TED RAIMI INTERVIEW
BY ALAN JONES.
1992 STARBURST MAGAZINE
(UK)
( VISUAL IMAGINATION LTD.)
TED RAIMI INTERVIEWED
MEDIEVAL DEAD
(EDITED EXTRACT)
STARBURST INTERVIEW BY ALAN JONES
Who's that guy who looks like director Sam
Raimi?
Why, it's his younger brother Theodore, the actor in
that
multi-talented family.
Well, it figured someone had to become a thespian while Sam fiddled with zoom
lenses and older brother, Ivan dabbled in script-writing. You probably didn't realise
it but you've already seen Ted Raimi in many disguises on film and television.
He's played small parts in his brother's Evil Dead II and Darkman .
"Shemping Dead"
Most recently however Ted Raimi could be found "Shemping" again for brother
Sam in his highly anticipated Evil Dead III: Army of Darkness. ( For the
unconverted, "Shemping" is Raimi-speak for playing background roles in heavy
make-up, an affectionate term coined due to the Raimi Brothers' influential
love of the violent brand of slapstick indulged in by the Three Stooges. In
a few of the comedy team's vintage shorts, a stand-in played Samuel "Shemp"
Howard).
" I play five parts in Army of Darkness, all with different British accents.
They won't fool you, but they will Americans. I'm in the picture as a gimmick
really. It all stemmed from a bet I made with Sam. He said I'd never get away
with playing five different roles audiences wouldn't guess were all me.
You know my face though, so you'll recognize me now. Damn, I lost."

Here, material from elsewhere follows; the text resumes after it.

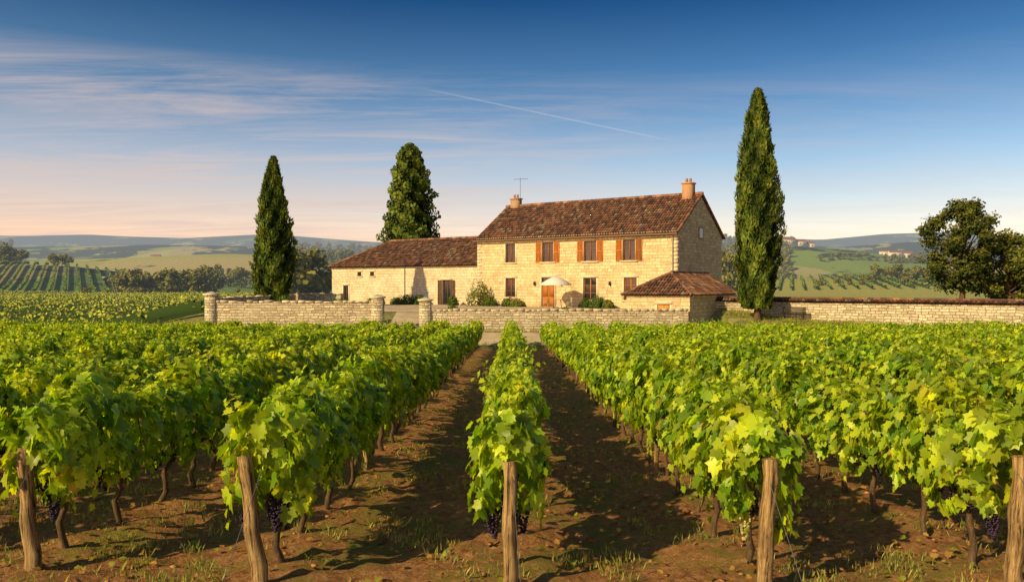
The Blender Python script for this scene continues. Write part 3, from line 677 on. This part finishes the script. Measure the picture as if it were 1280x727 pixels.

Produced by Dino DeLaurentiis Communications, as was the first sequel
in the trilogy , the $11 million Army of darkness, written by the Sam and
Ivan Darkman duo , was filmed last summer in the Californian desert and
at Universal Studios.
Raimi continues, " Bruce Campbell is back at the helm as Ash. This time
he's battling the Evil Dead in 1300 AD as he tries to return to his own
time period . He's still got his chain saw , plus a broadsword, to slice and
dice the Deadites wanting to wipe out the friends he's made in a little English
village."
Campbell is practically on screen the whole time , either as Ash or his evil
mirror image, in this sequel designed by Sam Raimi as a homage to Ray
Harryhausen's classic stop-motion sequences, in particular the skeleton
fight from Jason and the Argonauts. There are many other genre references
too in the fast moving script, which borrows from Mark Twain's A Connecticut
Yankee in King Arthur's Court the Round Table legend itself, and The Day
The Earth Stood Still. Do some advanced homework in readiness to spot
them all, especially with regards to the latter movie's immortal phrase
"Klatuu Barada Nikto".
Planned originally to be filmed in Manchester Raimi says the dollar exchange
rate nixed that expensive Idea.
He's glad about that as he explains, "It looks more like an old style Holly wood
adventure now. There's this giant castle in the middle of all this sand doubling
for England. Again Americans will say,' How quaint/ I didn't know it looked
like that ' : The British will go,' What the bloody hell's that supposed to be?'."